Kate Mcilroy leaves next week for a European track campaign she hopes will launch her bid for next year's world championships and the 2008 Beijing Olympics.
Based in Belgium for the European summer, McIlroy will make her IAAF season debut at the Crystal Palace Super Grand Prix meeting at the end of the month. She will run the 5000m but it is not, she says, an indication she will turn her attention primarily to the flat race.
Initially, McIlroy thought the 3000m steeplechase, in which she placed fifth at the recent Commonwealth Games, would be a convenient stepping stone to the 5000m but her thinking has changed slightly.
"Primarily, I'm going over for race experience and to get my times down but I've qualified for the world champs next year in the 3000m steeple and the qualifying standards for 5000m are pretty tough.
"Even if I did do it and qualified for both, I'd still concentrate on the steeples, just because I've got a better chance in it on a world scale."
The women's 3000m steeplechase is a relatively new event, still developing in terms of the times athletes might be able to reach.
"It's just trying to be competitive. I might surprise myself in Europe, I don't know, but if I want to do well at the world championships, at Beijing and be right up there among the best, realistically it's going to be in the steeples.
"In the 5000m, you've got to be running 15 minutes flat and under to be competitive and my PB is 15m 57s, so that's a huge chunk of time I have to find. I'm basically not fast enough at the moment."
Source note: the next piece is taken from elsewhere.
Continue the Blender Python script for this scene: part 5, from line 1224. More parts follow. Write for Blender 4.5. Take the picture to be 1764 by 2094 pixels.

McIlroy's personal best in the steeplechase is 9m 35s. The world record is 9m 01.59s but that was set by Russian Gulnara Samitova two years ago, a record which warrants some scepticism given that nobody has gone close to that since and the fastest time this year was the 9m 19.51s set by Ugandan Docus Inzikuru in winning the Commonwealth Games.
The Wellingtonian was pleased with how she raced in Melbourne, considering she fell ill in the week before the race, which forced her out of the village and left her weakened.
"It took the edge off me a fair bit. It left me bed-bound for four days which was so disappointing because I was in really good shape.
"It's easy to say if I was better, I could have won a medal but deep down, I genuinely think I could have run close to third."
McIlroy said the decision not to defend her world mountain running championship was made easier by the type of course offered in Bursa, Turkey, in September.
Each year the championships alternate between up-and-down and straight up courses. This year, runners will be going straight up, starting at altitude. Although McIlroy said that type of course probably suited her more than the up-and-down circuit on which she won in Wellington last year, the training would take too much sting out of her legs for her track campaign.
"I'd lose too much speed," she said. "I'm not that quick anyway."
McIlroy will be based this European summer in the Belgium city of Antwerp, along with a handful of other New Zealand athletes, including 1500m runner Paul Hamblyn, 800m specialist Jason Stewart and sprinter James Mortimer.